--- Extracted data ---

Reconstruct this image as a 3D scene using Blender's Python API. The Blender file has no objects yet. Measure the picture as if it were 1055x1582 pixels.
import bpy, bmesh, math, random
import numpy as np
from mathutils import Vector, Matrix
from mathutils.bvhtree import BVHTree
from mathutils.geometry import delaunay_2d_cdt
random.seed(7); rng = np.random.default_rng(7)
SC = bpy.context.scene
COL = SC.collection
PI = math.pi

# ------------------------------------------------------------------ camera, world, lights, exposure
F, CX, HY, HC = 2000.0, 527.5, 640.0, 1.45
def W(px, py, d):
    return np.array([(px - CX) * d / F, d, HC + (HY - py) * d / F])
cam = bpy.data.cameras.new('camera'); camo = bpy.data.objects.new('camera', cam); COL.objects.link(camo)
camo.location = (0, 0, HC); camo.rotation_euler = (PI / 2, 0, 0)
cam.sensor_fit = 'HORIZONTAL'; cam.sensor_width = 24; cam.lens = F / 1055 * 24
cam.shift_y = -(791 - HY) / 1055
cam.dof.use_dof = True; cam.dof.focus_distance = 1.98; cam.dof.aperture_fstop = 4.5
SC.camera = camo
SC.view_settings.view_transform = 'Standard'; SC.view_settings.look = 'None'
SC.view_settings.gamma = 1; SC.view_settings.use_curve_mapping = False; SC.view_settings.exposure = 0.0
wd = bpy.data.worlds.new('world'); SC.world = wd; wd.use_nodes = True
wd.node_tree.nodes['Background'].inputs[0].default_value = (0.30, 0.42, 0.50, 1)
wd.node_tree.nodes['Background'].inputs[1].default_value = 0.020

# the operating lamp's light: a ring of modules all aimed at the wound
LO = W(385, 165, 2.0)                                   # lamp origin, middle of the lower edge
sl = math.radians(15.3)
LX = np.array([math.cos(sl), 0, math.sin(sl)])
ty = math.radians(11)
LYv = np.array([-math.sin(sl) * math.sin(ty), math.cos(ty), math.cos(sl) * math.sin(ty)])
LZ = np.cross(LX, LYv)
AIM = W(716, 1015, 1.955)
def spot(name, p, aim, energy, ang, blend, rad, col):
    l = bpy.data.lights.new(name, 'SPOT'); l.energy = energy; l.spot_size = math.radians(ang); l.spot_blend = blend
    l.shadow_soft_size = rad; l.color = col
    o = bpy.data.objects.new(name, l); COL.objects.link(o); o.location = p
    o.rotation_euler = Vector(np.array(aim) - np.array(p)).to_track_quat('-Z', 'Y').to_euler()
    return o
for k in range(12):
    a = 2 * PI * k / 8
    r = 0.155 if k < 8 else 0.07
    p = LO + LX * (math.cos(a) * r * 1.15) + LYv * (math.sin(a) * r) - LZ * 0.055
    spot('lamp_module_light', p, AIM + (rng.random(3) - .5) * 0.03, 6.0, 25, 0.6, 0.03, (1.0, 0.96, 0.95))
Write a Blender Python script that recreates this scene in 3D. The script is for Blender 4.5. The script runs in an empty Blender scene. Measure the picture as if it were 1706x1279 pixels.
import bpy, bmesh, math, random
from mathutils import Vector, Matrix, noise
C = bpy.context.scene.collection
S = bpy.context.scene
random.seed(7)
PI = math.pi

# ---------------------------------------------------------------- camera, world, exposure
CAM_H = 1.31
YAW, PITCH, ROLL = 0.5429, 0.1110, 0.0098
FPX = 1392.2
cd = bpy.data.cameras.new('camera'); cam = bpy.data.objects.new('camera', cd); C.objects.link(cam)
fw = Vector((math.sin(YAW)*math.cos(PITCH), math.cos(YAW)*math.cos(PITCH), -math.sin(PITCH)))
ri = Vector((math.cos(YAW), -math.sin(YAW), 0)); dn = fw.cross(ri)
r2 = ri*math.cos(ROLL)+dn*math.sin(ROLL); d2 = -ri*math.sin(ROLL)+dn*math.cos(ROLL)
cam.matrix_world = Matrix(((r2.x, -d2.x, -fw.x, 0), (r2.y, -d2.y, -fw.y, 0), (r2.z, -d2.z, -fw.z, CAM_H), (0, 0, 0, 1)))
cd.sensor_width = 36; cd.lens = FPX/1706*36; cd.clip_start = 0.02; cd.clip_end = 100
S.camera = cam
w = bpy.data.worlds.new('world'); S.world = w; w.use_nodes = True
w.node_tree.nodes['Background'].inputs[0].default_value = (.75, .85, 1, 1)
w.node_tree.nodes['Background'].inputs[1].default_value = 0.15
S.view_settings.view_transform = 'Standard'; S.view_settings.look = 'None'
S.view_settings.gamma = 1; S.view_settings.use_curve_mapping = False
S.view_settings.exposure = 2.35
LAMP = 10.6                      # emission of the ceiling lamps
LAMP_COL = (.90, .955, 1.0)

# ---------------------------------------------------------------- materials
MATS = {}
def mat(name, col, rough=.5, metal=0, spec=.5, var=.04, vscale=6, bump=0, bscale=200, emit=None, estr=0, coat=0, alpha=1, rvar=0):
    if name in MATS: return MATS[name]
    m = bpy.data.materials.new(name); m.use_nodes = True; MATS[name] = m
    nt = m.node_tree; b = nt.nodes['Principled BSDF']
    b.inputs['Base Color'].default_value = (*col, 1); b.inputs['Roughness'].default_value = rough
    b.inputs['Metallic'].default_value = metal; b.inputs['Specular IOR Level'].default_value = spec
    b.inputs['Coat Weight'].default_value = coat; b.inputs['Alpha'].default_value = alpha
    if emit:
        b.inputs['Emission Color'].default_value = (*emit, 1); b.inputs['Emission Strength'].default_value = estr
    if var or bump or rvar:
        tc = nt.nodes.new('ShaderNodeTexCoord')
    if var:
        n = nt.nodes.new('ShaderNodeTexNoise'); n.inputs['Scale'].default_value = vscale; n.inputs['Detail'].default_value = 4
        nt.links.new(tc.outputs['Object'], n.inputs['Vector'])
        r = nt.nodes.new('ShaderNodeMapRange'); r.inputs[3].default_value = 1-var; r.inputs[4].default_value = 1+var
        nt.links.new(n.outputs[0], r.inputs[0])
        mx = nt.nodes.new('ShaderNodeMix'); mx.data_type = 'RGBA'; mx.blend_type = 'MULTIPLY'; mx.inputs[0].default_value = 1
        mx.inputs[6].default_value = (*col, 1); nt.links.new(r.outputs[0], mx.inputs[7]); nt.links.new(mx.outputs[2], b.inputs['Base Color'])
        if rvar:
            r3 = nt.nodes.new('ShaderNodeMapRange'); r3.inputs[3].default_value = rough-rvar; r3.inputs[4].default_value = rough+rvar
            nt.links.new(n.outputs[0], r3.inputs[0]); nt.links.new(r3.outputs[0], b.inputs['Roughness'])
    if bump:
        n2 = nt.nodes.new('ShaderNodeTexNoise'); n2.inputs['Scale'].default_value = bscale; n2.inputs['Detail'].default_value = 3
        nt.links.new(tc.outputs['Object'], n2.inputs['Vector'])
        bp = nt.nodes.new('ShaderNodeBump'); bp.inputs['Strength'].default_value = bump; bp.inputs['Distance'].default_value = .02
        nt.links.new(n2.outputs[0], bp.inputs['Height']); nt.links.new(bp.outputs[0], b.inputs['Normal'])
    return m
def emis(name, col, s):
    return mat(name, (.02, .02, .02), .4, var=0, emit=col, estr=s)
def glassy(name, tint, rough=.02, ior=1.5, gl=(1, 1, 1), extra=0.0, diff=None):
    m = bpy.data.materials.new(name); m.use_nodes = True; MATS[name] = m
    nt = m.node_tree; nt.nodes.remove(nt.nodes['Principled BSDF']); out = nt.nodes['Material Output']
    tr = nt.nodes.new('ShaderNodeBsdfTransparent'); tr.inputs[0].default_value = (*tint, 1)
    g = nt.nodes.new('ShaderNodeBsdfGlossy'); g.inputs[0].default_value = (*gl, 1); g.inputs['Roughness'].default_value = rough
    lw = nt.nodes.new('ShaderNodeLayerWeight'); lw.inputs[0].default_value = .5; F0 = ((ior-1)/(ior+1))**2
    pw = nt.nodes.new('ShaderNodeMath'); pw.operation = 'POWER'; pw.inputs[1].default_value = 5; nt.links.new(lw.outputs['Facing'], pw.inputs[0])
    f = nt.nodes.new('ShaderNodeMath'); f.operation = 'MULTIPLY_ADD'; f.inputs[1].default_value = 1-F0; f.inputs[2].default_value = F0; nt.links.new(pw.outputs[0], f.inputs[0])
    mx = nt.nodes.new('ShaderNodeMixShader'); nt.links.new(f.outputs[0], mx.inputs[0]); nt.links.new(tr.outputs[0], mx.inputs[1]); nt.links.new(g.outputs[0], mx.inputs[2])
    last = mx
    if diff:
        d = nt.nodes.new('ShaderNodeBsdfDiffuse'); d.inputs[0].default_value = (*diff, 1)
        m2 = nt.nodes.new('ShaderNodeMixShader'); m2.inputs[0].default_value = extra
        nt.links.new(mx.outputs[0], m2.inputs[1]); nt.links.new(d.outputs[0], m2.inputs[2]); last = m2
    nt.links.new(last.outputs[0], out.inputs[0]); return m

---

Goal = Copy every line of the listing where the word "this" appears.

Full solution =
Reconstruct this image as a 3D scene using Blender's Python API. The Blender file has no objects yet. Measure the picture as if it were 1055x1582 pixels.
Write a Blender Python script that recreates this scene in 3D. The script is for Blender 4.5. The script runs in an empty Blender scene. Measure the picture as if it were 1706x1279 pixels.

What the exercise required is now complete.